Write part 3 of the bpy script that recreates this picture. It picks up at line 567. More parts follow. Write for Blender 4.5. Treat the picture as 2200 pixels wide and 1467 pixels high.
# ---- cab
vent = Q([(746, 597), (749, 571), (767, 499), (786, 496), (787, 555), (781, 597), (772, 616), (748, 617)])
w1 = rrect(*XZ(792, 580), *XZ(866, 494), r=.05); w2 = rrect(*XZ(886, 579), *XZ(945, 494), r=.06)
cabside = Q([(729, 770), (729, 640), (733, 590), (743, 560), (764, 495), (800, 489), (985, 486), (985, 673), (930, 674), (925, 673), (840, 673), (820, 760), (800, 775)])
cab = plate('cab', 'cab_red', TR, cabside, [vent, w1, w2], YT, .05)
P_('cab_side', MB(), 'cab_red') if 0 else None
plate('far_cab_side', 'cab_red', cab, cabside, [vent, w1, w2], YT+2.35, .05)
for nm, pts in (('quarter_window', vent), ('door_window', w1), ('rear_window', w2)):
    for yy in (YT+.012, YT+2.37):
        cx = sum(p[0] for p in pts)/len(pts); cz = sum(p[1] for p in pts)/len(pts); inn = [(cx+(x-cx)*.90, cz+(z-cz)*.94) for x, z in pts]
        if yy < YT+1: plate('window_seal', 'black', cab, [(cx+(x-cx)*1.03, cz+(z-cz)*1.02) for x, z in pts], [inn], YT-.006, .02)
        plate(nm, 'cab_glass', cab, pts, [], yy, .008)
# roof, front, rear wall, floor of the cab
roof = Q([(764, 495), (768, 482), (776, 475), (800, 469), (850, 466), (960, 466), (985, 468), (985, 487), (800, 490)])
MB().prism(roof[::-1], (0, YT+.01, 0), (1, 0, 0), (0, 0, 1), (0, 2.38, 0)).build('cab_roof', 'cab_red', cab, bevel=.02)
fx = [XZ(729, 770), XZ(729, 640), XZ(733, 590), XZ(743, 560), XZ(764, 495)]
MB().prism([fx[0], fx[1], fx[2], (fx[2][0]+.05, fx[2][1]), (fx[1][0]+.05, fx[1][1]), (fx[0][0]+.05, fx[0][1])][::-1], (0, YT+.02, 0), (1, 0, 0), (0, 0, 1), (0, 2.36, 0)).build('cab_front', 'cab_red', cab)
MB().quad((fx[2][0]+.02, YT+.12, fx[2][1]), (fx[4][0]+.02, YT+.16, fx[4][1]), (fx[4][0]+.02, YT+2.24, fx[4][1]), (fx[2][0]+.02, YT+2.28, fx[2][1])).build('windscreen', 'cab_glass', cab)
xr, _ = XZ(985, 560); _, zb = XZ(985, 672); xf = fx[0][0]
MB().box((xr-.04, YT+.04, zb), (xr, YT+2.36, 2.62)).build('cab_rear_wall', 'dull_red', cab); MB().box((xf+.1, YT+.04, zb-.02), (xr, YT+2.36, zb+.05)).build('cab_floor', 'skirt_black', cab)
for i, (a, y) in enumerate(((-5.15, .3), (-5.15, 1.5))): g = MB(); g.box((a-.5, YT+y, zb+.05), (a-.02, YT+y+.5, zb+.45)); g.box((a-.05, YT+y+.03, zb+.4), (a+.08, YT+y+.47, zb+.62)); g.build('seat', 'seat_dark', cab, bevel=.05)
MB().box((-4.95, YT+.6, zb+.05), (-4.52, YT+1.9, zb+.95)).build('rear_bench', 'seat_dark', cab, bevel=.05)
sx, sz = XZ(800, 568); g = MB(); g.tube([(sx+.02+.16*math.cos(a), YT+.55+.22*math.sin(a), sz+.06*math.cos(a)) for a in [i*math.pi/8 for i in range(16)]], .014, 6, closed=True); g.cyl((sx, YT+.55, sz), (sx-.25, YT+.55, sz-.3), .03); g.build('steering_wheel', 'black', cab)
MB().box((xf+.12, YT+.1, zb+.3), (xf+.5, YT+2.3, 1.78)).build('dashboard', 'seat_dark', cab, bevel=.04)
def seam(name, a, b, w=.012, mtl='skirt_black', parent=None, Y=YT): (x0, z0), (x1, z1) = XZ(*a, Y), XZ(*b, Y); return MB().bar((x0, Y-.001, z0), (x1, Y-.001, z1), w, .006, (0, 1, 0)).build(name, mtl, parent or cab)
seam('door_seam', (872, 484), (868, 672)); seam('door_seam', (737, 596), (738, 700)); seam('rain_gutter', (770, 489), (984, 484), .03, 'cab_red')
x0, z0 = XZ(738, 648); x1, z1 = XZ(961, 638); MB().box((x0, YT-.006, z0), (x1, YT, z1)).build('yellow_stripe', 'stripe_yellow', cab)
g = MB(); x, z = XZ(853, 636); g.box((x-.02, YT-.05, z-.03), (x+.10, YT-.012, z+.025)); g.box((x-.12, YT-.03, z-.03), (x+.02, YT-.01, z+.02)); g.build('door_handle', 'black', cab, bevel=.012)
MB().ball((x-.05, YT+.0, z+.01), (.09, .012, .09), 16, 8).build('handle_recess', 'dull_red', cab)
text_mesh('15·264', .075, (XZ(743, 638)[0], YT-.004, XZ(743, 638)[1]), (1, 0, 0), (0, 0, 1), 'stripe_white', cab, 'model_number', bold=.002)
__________
## [Task description]
Reproduce each line verbatim.

## [Expected answer]
Write part 3 of the bpy script that recreates this picture. It picks up at line 567. More parts follow. Write for Blender 4.5. Treat the picture as 2200 pixels wide and 1467 pixels high.
# ---- cab
vent = Q([(746, 597), (749, 571), (767, 499), (786, 496), (787, 555), (781, 597), (772, 616), (748, 617)])
w1 = rrect(*XZ(792, 580), *XZ(866, 494), r=.05); w2 = rrect(*XZ(886, 579), *XZ(945, 494), r=.06)
cabside = Q([(729, 770), (729, 640), (733, 590), (743, 560), (764, 495), (800, 489), (985, 486), (985, 673), (930, 674), (925, 673), (840, 673), (820, 760), (800, 775)])
cab = plate('cab', 'cab_red', TR, cabside, [vent, w1, w2], YT, .05)
P_('cab_side', MB(), 'cab_red') if 0 else None
plate('far_cab_side', 'cab_red', cab, cabside, [vent, w1, w2], YT+2.35, .05)
for nm, pts in (('quarter_window', vent), ('door_window', w1), ('rear_window', w2)):
    for yy in (YT+.012, YT+2.37):
        cx = sum(p[0] for p in pts)/len(pts); cz = sum(p[1] for p in pts)/len(pts); inn = [(cx+(x-cx)*.90, cz+(z-cz)*.94) for x, z in pts]
        if yy < YT+1: plate('window_seal', 'black', cab, [(cx+(x-cx)*1.03, cz+(z-cz)*1.02) for x, z in pts], [inn], YT-.006, .02)
        plate(nm, 'cab_glass', cab, pts, [], yy, .008)
# roof, front, rear wall, floor of the cab
roof = Q([(764, 495), (768, 482), (776, 475), (800, 469), (850, 466), (960, 466), (985, 468), (985, 487), (800, 490)])
MB().prism(roof[::-1], (0, YT+.01, 0), (1, 0, 0), (0, 0, 1), (0, 2.38, 0)).build('cab_roof', 'cab_red', cab, bevel=.02)
fx = [XZ(729, 770), XZ(729, 640), XZ(733, 590), XZ(743, 560), XZ(764, 495)]
MB().prism([fx[0], fx[1], fx[2], (fx[2][0]+.05, fx[2][1]), (fx[1][0]+.05, fx[1][1]), (fx[0][0]+.05, fx[0][1])][::-1], (0, YT+.02, 0), (1, 0, 0), (0, 0, 1), (0, 2.36, 0)).build('cab_front', 'cab_red', cab)
MB().quad((fx[2][0]+.02, YT+.12, fx[2][1]), (fx[4][0]+.02, YT+.16, fx[4][1]), (fx[4][0]+.02, YT+2.24, fx[4][1]), (fx[2][0]+.02, YT+2.28, fx[2][1])).build('windscreen', 'cab_glass', cab)
xr, _ = XZ(985, 560); _, zb = XZ(985, 672); xf = fx[0][0]
MB().box((xr-.04, YT+.04, zb), (xr, YT+2.36, 2.62)).build('cab_rear_wall', 'dull_red', cab); MB().box((xf+.1, YT+.04, zb-.02), (xr, YT+2.36, zb+.05)).build('cab_floor', 'skirt_black', cab)
for i, (a, y) in enumerate(((-5.15, .3), (-5.15, 1.5))): g = MB(); g.box((a-.5, YT+y, zb+.05), (a-.02, YT+y+.5, zb+.45)); g.box((a-.05, YT+y+.03, zb+.4), (a+.08, YT+y+.47, zb+.62)); g.build('seat', 'seat_dark', cab, bevel=.05)
MB().box((-4.95, YT+.6, zb+.05), (-4.52, YT+1.9, zb+.95)).build('rear_bench', 'seat_dark', cab, bevel=.05)
sx, sz = XZ(800, 568); g = MB(); g.tube([(sx+.02+.16*math.cos(a), YT+.55+.22*math.sin(a), sz+.06*math.cos(a)) for a in [i*math.pi/8 for i in range(16)]], .014, 6, closed=True); g.cyl((sx, YT+.55, sz), (sx-.25, YT+.55, sz-.3), .03); g.build('steering_wheel', 'black', cab)
MB().box((xf+.12, YT+.1, zb+.3), (xf+.5, YT+2.3, 1.78)).build('dashboard', 'seat_dark', cab, bevel=.04)
def seam(name, a, b, w=.012, mtl='skirt_black', parent=None, Y=YT): (x0, z0), (x1, z1) = XZ(*a, Y), XZ(*b, Y); return MB().bar((x0, Y-.001, z0), (x1, Y-.001, z1), w, .006, (0, 1, 0)).build(name, mtl, parent or cab)
seam('door_seam', (872, 484), (868, 672)); seam('door_seam', (737, 596), (738, 700)); seam('rain_gutter', (770, 489), (984, 484), .03, 'cab_red')
x0, z0 = XZ(738, 648); x1, z1 = XZ(961, 638); MB().box((x0, YT-.006, z0), (x1, YT, z1)).build('yellow_stripe', 'stripe_yellow', cab)
g = MB(); x, z = XZ(853, 636); g.box((x-.02, YT-.05, z-.03), (x+.10, YT-.012, z+.025)); g.box((x-.12, YT-.03, z-.03), (x+.02, YT-.01, z+.02)); g.build('door_handle', 'black', cab, bevel=.012)
MB().ball((x-.05, YT+.0, z+.01), (.09, .012, .09), 16, 8).build('handle_recess', 'dull_red', cab)
text_mesh('15·264', .075, (XZ(743, 638)[0], YT-.004, XZ(743, 638)[1]), (1, 0, 0), (0, 0, 1), 'stripe_white', cab, 'model_number', bold=.002)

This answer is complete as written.